TV series Heroes reborn in a darker world with higher stakes

Suzanne Sng S: (From left) Actors Jack Coleman, Zachary Levi, Jimmy Jean-Louis and Greg Grunberg attend the Heroes Reborn premiere at the 2015 Toronto International Film Festival.
Suzanne Sng S: (From left) Actors Jack Coleman, Zachary Levi, Jimmy Jean-Louis and Greg Grunberg attend the Heroes Reborn premiere at the 2015 Toronto International Film Festival.PHOTO: AFP

TORONTO (Reuters) - Five years after Heroes was retired from saving the world on television, NBC is reassembling its rogue team of humans with superpowers for a new miniseries.

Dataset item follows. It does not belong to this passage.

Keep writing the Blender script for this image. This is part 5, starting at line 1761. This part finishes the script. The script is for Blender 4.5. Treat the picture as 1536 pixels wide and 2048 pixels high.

Heroes premiered on NBC in 2006 and featured an ever-expanding global cast of characters who possessed hidden superpowers, adopting a story-telling structure that mimicked comic books. "The first time around, we kind of set the bar for this kind of show. But since then, there have been incredible shows," Greg Grunberg, one of the original cast members, said at the show's premiere at the Toronto International Film Festival.

Since the show, created by Tim Kring, was cancelled in 2010 following a drop in viewership, caped and masked crusaders have flooded pop culture, from cinema's The Avengers to CW's The Flash and Arrow. The reboot, a 13-episode NBC miniseries premiering on Sept 24, will see the original cast members joining an ensemble of newcomers and is expected to touch on real-world issues such as the environment, corporate greed and technology. "The world still need heroes. Even with a TV show, we can definitely translate what's going on in the world," said Jimmy Jean-Louis, who played a mysterious Haitian in the original series.


Heroes Reborn. PHOTO: HEROES / FACEBOOK

The new show picks up a year after a terrorist attack has decimated a Texas town, with officials blaming the event on those with special powers. The heroes are forced into hiding and reevaluate their relationships to the society around them as they are feared and hunted by authorities and vigilantes. "It's a very dark and different world for them," said original cast member Jack Coleman, who plays Noah Bennett. "It's a dangerous time and place. So the stakes are higher."

The miniseries model, steadily gaining popularity among broadcast networks, was a welcome change for Kring, who said crafting the first four seasons with 23 to 26 episodes each was extremely challenging.

As there is a beginning, a middle and an end for the miniseries, Kring remains coy about whether the Heroes saga will continue. "This show was always designed to be rare and special," he said. "I think Heroes would've always been better if it was more rare and more special, and less about being on all the time."